O grande avanço, contudo, é que existe uma sinalização positiva dos jogadores que mais recebem no país. Isso é significativo porque essa seria a fatia que mais perderia com uma mudança na legislação – por terem remunerações maiores, os integrantes desse grupo arcariam com uma tributação mais alta ao incrementar quantias registradas como salário.

A mudança na legislação foi tema de debate no “Clube dos Capitães”, grupo de WhatsApp criado pela Fenapaf (Federação Nacional dos Atletas Profissionais de Futebol), que tem sido responsável por articular com atletas e parlamentares. Com a anuência dos principais líderes de equipes nacionais, a expectativa da instituição é ter mais facilidade para levar o assunto a outros jogadores.

“Quem tem credibilidade convence mais facilmente. Tem atleta que está sendo preso e teve patrimônio inviabilizado porque achou que ia dar nó na Receita Federal. Jogadores brasileiros deixaram times no meio de contratos para não precisarem pagar impostos em outros países. Tem brasileiro que não entra na França para não ser preso”, disse Felipe Augusto Leite, presidente da Fenapaf.

Segundo o dirigente, a proposta foi apresentada no fim do ano passado à CBF, que aquiesceu. A ideia levada à entidade que comanda o futebol em âmbito nacional foi a exigência de que a carteira de trabalho seja registrada para validar inscrições no BID (Boletim Informativo Diário, que determina quais são os nomes aptos a participar de jogos). Assim, times e jogadores precisariam expor todos os valores envolvidos nos vínculos empregatícios. A implantação, no entanto, ainda depende de viabilidade técnica.

Entre os juristas, ainda há divisão sobre o tema - sobretudo porque o fim do direito de imagem suporia um modelo que alguns consideram contraproducente. Sem um pagamento generalizado, clubes e empregados teriam de celebrar acordos pontuais sempre que pretendessem fazer qualquer uso comercial de um atleta (um produto, um comercial ou uma campanha institucional, por exemplo).

Segundo dados da Receita Federal, um grupo com pelo menos 250 atletas brasileiros acumulou dívidas fiscais superiores a R$ 420 milhões no país entre 2003 e 2016. Autuações e correções somaram R$ 39 milhões apenas no ano passado, de acordo com o jornal “Folha de S.Paulo”.
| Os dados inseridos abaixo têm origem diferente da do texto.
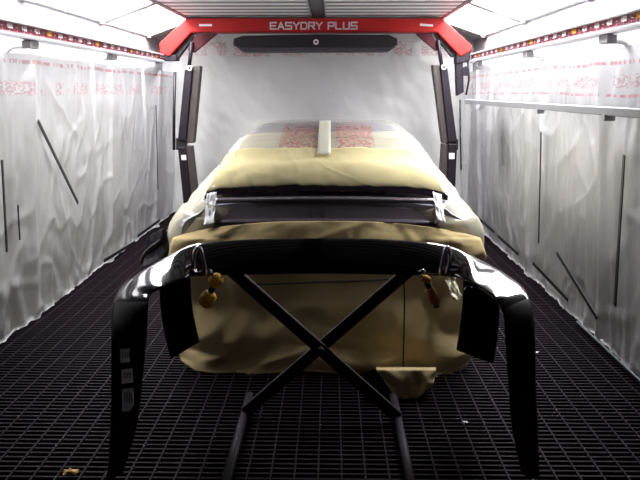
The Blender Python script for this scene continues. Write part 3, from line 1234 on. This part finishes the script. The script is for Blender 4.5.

Entretanto, de acordo com artigo do advogado Pedro Trengrouse e do economista José Roberto Afonso, os atletas formaram a categoria mais tributada do Brasil em 2015. Eles apontam alíquota média efetiva de 20,7% na classe, muito acima dos 7% da média geral nacional. O texto ainda lembra que rendimentos isentos e não tributáveis responderam por 31% de toda a renda declarada no país em 2015. Foram R$ 736 milhões em doações, heranças, ganhos de capital e juros de caderneta de poupança, por exemplo.

“Existe um fenômeno acontecendo no Brasil que transfigura o trabalho em capital. Significa dizer que é cada vez maior o número de pessoas que em vez de vínculo empregatício celebra contratos por meio de empresa. O contrato de imagem foi uma saída que o esporte encontrou para evitar a oneração excessiva de sua folha. O Brasil tem a folha salarial mais cara do mundo, com o maior número de encargos. Todo mundo que pode estruturar uma relação de trabalho por meio de sua empresa tem feito isso. Por que só no futebol não poderia?”, questionou Trengrouse.

Em agosto de 2015, a lei 13.155 estabeleceu um novo paradigma para essa questão trabalhista no esporte. Segundo o texto, o direito de imagem não pode ultrapassar 40% da remuneração total do atleta, limite criado para coibir ou reduzir práticas fraudulentas.

Atualmente, o Congresso tem dois projetos que propõem alterações no sistema de contratos de jogadores de futebol. Além da discussão sobre o tema na Câmara, tramita no Senado a Lei Geral do Esporte, que se pretende um mecanismo para dirimir sobreposições da atual legislação nacional na área.